## Begin

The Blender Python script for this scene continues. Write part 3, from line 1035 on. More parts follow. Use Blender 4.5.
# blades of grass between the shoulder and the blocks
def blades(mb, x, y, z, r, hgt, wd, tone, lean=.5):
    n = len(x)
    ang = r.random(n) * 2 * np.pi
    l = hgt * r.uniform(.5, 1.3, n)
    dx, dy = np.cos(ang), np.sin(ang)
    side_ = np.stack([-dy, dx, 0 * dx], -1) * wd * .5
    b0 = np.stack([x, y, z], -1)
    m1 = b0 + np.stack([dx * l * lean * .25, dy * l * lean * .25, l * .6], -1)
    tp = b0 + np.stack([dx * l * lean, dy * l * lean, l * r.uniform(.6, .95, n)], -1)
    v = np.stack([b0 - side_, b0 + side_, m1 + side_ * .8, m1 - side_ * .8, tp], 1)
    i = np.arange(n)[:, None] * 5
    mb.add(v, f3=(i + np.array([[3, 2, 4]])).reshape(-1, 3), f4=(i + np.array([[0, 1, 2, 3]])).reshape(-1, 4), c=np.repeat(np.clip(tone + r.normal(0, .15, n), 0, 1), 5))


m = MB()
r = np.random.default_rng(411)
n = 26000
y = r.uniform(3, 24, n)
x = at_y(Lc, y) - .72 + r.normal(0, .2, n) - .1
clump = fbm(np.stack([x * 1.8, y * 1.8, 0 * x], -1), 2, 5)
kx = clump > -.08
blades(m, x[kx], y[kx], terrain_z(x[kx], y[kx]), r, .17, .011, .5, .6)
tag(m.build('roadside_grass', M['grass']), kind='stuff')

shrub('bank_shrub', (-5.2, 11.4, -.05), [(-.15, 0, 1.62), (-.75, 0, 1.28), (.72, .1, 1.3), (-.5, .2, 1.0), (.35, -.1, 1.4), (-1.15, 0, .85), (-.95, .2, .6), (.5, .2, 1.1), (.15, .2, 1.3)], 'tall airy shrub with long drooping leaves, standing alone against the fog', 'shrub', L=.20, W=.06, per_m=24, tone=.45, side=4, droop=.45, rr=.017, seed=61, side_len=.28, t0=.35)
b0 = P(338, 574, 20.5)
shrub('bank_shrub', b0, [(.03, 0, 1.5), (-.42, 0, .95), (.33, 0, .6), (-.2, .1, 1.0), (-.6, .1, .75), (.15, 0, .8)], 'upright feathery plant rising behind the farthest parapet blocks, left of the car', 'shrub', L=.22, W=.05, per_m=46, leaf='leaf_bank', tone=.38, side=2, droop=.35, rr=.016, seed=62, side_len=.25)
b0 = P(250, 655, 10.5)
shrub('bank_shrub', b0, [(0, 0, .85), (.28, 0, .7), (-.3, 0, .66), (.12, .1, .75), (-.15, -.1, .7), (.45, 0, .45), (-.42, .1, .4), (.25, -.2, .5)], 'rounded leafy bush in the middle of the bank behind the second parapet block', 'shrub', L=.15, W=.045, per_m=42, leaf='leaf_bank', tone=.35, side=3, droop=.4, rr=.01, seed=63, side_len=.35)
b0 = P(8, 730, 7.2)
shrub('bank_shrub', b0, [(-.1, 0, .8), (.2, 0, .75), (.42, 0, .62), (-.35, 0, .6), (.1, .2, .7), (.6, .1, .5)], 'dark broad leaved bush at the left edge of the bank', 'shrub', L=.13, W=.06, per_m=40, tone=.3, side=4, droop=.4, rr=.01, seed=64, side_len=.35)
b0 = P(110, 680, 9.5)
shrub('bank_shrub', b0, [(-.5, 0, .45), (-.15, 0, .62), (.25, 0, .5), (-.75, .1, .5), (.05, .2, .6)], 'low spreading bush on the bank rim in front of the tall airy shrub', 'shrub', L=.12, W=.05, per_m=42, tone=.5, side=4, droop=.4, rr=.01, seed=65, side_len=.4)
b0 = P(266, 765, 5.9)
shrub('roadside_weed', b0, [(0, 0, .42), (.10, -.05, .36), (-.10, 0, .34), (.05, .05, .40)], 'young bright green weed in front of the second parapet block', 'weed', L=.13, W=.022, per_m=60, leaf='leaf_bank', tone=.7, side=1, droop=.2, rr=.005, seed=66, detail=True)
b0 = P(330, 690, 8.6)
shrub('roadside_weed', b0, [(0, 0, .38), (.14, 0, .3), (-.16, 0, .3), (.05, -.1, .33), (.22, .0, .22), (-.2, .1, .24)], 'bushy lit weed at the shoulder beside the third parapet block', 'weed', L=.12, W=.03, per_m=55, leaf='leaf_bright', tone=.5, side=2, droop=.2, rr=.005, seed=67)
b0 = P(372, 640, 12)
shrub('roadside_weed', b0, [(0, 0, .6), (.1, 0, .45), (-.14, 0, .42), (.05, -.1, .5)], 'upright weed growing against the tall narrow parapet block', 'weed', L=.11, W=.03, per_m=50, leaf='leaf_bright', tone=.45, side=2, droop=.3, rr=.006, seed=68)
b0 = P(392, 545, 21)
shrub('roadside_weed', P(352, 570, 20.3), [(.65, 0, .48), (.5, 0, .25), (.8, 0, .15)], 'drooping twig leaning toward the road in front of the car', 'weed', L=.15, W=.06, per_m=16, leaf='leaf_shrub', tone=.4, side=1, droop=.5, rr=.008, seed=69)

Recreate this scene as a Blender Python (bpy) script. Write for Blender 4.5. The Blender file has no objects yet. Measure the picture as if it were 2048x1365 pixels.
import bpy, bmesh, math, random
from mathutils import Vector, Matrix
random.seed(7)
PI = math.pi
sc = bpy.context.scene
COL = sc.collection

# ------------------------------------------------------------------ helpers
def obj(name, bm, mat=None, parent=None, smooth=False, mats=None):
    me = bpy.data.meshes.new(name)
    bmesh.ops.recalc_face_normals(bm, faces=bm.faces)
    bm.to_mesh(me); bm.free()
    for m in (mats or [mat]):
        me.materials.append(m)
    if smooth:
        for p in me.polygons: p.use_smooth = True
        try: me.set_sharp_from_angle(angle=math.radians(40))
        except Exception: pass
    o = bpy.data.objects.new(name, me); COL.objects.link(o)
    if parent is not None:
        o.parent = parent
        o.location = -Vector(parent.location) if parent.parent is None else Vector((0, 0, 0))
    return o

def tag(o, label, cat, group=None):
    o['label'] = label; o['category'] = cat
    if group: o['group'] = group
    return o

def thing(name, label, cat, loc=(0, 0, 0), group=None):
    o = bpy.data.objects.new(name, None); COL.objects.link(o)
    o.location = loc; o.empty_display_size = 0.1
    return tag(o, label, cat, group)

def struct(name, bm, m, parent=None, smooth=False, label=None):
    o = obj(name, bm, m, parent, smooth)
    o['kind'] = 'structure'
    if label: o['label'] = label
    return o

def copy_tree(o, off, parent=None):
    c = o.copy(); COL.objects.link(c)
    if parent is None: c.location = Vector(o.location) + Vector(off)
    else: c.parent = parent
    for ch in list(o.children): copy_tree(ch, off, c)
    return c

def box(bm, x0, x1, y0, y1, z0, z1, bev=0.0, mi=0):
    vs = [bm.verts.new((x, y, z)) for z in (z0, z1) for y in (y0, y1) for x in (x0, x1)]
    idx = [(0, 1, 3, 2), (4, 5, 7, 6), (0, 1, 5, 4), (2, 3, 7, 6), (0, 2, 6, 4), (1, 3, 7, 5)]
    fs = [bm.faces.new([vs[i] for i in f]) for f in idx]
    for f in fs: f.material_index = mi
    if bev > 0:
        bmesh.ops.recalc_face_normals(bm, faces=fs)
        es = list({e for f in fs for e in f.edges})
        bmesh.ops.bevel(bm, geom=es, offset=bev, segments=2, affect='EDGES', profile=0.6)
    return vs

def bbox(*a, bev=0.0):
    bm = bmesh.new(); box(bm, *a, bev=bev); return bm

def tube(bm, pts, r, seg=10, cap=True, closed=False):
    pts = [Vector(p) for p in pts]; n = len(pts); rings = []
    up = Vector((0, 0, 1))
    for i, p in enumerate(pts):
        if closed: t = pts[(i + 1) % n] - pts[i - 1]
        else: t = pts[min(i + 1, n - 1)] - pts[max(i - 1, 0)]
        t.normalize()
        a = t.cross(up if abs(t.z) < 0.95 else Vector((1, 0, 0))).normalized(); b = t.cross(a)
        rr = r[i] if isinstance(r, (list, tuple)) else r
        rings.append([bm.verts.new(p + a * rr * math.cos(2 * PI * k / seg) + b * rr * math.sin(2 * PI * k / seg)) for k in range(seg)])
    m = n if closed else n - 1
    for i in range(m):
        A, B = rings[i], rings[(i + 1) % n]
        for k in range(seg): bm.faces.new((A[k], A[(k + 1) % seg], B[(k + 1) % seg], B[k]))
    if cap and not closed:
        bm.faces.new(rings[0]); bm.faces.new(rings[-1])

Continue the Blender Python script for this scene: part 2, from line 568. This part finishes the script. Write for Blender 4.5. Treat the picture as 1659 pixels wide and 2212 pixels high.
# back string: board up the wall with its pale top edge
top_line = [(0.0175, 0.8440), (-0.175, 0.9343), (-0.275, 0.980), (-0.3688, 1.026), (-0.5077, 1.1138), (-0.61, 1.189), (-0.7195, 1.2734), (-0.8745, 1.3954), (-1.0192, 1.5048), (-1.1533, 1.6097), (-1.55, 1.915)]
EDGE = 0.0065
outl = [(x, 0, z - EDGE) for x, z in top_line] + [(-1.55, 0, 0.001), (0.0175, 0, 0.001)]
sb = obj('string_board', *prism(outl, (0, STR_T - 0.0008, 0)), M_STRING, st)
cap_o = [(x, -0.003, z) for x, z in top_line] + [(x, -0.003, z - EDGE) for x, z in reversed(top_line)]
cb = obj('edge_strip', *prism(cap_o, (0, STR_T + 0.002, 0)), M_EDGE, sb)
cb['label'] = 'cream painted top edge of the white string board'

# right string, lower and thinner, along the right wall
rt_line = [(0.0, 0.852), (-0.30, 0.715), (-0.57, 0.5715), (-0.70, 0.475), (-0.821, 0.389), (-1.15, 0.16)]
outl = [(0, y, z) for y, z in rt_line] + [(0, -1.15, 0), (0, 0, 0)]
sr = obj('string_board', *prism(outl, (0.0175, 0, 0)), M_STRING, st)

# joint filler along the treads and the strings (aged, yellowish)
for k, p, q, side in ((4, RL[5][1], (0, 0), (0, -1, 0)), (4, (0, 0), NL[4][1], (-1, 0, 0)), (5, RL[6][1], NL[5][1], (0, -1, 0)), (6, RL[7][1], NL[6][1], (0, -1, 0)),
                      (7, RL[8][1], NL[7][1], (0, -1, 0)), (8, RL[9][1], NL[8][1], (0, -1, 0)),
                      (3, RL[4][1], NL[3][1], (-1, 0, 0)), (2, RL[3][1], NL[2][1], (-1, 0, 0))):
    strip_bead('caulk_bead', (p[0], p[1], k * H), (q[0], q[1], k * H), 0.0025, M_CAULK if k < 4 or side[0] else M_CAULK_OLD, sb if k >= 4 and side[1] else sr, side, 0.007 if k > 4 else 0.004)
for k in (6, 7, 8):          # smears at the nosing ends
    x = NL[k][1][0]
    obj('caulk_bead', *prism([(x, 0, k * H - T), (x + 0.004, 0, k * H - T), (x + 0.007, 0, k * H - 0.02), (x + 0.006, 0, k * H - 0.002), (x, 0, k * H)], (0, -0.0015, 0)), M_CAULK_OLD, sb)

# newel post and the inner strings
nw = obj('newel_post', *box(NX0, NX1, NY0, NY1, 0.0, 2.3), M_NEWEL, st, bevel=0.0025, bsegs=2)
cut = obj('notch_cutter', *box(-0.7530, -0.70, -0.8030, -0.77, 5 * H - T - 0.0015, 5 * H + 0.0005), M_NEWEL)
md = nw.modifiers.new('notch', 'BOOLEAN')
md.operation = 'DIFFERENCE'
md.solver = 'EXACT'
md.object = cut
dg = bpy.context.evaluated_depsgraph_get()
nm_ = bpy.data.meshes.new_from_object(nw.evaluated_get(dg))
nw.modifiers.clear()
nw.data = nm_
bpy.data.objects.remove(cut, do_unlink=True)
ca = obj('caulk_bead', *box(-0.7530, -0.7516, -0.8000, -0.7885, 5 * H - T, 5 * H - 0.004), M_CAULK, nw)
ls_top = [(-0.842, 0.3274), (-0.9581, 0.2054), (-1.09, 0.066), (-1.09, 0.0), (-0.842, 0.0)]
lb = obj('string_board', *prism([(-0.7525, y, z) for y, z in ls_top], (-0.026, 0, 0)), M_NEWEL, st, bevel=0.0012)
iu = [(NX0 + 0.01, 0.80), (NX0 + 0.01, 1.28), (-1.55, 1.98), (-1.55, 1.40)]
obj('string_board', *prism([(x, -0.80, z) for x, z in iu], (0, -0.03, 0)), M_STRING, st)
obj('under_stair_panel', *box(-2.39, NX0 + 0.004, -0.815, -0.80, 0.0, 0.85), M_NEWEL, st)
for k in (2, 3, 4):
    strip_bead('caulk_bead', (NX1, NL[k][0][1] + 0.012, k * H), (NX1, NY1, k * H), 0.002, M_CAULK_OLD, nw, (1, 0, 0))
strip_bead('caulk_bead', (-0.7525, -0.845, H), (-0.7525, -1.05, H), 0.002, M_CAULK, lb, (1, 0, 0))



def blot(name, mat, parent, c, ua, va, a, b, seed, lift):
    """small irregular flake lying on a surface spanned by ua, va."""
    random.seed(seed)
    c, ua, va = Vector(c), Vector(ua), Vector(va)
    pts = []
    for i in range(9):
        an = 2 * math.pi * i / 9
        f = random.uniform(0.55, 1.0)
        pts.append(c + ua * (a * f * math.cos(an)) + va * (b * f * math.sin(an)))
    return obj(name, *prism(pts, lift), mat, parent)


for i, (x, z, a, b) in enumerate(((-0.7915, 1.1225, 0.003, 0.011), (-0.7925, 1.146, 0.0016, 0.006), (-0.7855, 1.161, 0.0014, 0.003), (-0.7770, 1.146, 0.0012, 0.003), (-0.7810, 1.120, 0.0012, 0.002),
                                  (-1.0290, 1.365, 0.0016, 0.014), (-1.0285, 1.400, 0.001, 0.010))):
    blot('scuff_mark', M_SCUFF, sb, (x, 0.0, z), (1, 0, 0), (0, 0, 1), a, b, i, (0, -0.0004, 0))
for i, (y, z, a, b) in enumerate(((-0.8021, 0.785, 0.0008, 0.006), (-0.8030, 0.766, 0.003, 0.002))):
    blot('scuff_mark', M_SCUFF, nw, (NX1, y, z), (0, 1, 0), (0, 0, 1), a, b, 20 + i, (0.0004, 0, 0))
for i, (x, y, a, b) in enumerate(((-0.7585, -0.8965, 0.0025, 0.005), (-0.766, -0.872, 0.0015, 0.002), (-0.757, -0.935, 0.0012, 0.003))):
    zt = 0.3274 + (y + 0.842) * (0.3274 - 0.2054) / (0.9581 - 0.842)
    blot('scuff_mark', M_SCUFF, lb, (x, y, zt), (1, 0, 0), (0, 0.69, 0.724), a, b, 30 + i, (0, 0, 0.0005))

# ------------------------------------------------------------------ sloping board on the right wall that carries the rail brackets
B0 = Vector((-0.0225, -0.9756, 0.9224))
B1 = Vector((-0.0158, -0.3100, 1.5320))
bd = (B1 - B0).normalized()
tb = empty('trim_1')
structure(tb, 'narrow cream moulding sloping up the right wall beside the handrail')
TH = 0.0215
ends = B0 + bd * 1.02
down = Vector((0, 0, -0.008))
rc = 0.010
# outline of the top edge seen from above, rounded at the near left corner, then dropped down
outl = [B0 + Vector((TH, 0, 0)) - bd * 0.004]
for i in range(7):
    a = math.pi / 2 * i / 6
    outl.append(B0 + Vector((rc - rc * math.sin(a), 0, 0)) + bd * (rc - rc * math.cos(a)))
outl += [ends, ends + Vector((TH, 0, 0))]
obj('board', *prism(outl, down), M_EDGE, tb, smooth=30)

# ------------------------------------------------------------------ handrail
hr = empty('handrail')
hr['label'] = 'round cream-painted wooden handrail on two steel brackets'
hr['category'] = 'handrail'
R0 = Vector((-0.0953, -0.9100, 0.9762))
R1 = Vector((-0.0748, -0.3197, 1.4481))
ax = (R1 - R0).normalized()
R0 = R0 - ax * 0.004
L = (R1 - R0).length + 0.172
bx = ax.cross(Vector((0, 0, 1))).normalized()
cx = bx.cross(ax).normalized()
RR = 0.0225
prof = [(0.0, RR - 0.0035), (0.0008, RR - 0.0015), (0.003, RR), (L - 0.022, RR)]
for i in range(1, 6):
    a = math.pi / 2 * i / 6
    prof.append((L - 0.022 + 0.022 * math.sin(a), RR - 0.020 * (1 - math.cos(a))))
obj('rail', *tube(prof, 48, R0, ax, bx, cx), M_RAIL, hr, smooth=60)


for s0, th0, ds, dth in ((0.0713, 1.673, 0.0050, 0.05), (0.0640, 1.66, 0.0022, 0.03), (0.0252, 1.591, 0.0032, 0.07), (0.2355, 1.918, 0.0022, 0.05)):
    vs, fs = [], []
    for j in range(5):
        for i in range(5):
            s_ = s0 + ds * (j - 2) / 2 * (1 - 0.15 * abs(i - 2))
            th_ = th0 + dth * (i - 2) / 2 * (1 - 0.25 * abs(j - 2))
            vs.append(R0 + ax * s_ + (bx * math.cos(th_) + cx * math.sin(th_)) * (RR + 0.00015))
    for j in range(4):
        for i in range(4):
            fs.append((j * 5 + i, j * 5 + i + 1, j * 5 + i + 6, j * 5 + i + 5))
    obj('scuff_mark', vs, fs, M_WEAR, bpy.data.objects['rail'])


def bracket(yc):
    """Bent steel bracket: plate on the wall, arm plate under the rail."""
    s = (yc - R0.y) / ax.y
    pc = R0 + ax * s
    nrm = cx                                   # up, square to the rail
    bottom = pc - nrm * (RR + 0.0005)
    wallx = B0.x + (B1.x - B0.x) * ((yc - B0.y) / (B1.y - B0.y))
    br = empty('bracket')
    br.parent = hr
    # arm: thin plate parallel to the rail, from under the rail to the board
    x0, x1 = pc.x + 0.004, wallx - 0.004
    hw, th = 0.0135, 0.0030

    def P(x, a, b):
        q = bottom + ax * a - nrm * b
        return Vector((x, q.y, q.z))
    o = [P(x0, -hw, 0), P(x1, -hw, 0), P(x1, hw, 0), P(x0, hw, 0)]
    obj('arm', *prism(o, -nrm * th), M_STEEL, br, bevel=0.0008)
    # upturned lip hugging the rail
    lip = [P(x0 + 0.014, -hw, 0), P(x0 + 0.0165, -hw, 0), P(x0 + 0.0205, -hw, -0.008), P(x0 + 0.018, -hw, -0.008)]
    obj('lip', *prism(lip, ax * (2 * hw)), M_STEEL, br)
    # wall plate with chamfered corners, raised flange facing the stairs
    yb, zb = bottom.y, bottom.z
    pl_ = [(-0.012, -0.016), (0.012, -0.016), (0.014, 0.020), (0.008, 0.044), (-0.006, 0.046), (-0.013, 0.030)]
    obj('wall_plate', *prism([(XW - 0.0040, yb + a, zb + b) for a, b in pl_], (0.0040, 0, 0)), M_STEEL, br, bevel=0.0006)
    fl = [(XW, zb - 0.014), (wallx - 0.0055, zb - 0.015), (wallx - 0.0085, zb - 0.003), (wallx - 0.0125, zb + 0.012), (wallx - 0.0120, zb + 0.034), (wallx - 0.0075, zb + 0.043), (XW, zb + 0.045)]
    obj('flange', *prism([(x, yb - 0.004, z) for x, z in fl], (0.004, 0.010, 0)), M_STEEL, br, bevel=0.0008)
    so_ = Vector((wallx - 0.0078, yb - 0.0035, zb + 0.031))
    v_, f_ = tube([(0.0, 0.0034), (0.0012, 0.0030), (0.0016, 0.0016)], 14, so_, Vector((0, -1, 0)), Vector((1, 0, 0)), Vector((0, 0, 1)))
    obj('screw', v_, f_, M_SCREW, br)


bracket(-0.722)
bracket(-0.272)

## End

Each line from the one holding "Continue the Blender" to the one holding "obj('caulk_bead', *prism([(x, 0, k", those two included, is to be transcribed exactly, and no other line.

Continue the Blender Python script for this scene: part 2, from line 568. This part finishes the script. Write for Blender 4.5. Treat the picture as 1659 pixels wide and 2212 pixels high.
# back string: board up the wall with its pale top edge
top_line = [(0.0175, 0.8440), (-0.175, 0.9343), (-0.275, 0.980), (-0.3688, 1.026), (-0.5077, 1.1138), (-0.61, 1.189), (-0.7195, 1.2734), (-0.8745, 1.3954), (-1.0192, 1.5048), (-1.1533, 1.6097), (-1.55, 1.915)]
EDGE = 0.0065
outl = [(x, 0, z - EDGE) for x, z in top_line] + [(-1.55, 0, 0.001), (0.0175, 0, 0.001)]
sb = obj('string_board', *prism(outl, (0, STR_T - 0.0008, 0)), M_STRING, st)
cap_o = [(x, -0.003, z) for x, z in top_line] + [(x, -0.003, z - EDGE) for x, z in reversed(top_line)]
cb = obj('edge_strip', *prism(cap_o, (0, STR_T + 0.002, 0)), M_EDGE, sb)
cb['label'] = 'cream painted top edge of the white string board'

# right string, lower and thinner, along the right wall
rt_line = [(0.0, 0.852), (-0.30, 0.715), (-0.57, 0.5715), (-0.70, 0.475), (-0.821, 0.389), (-1.15, 0.16)]
outl = [(0, y, z) for y, z in rt_line] + [(0, -1.15, 0), (0, 0, 0)]
sr = obj('string_board', *prism(outl, (0.0175, 0, 0)), M_STRING, st)

# joint filler along the treads and the strings (aged, yellowish)
for k, p, q, side in ((4, RL[5][1], (0, 0), (0, -1, 0)), (4, (0, 0), NL[4][1], (-1, 0, 0)), (5, RL[6][1], NL[5][1], (0, -1, 0)), (6, RL[7][1], NL[6][1], (0, -1, 0)),
                      (7, RL[8][1], NL[7][1], (0, -1, 0)), (8, RL[9][1], NL[8][1], (0, -1, 0)),
                      (3, RL[4][1], NL[3][1], (-1, 0, 0)), (2, RL[3][1], NL[2][1], (-1, 0, 0))):
    strip_bead('caulk_bead', (p[0], p[1], k * H), (q[0], q[1], k * H), 0.0025, M_CAULK if k < 4 or side[0] else M_CAULK_OLD, sb if k >= 4 and side[1] else sr, side, 0.007 if k > 4 else 0.004)
for k in (6, 7, 8):          # smears at the nosing ends
    x = NL[k][1][0]
    obj('caulk_bead', *prism([(x, 0, k * H - T), (x + 0.004, 0, k * H - T), (x + 0.007, 0, k * H - 0.02), (x + 0.006, 0, k * H - 0.002), (x, 0, k * H)], (0, -0.0015, 0)), M_CAULK_OLD, sb)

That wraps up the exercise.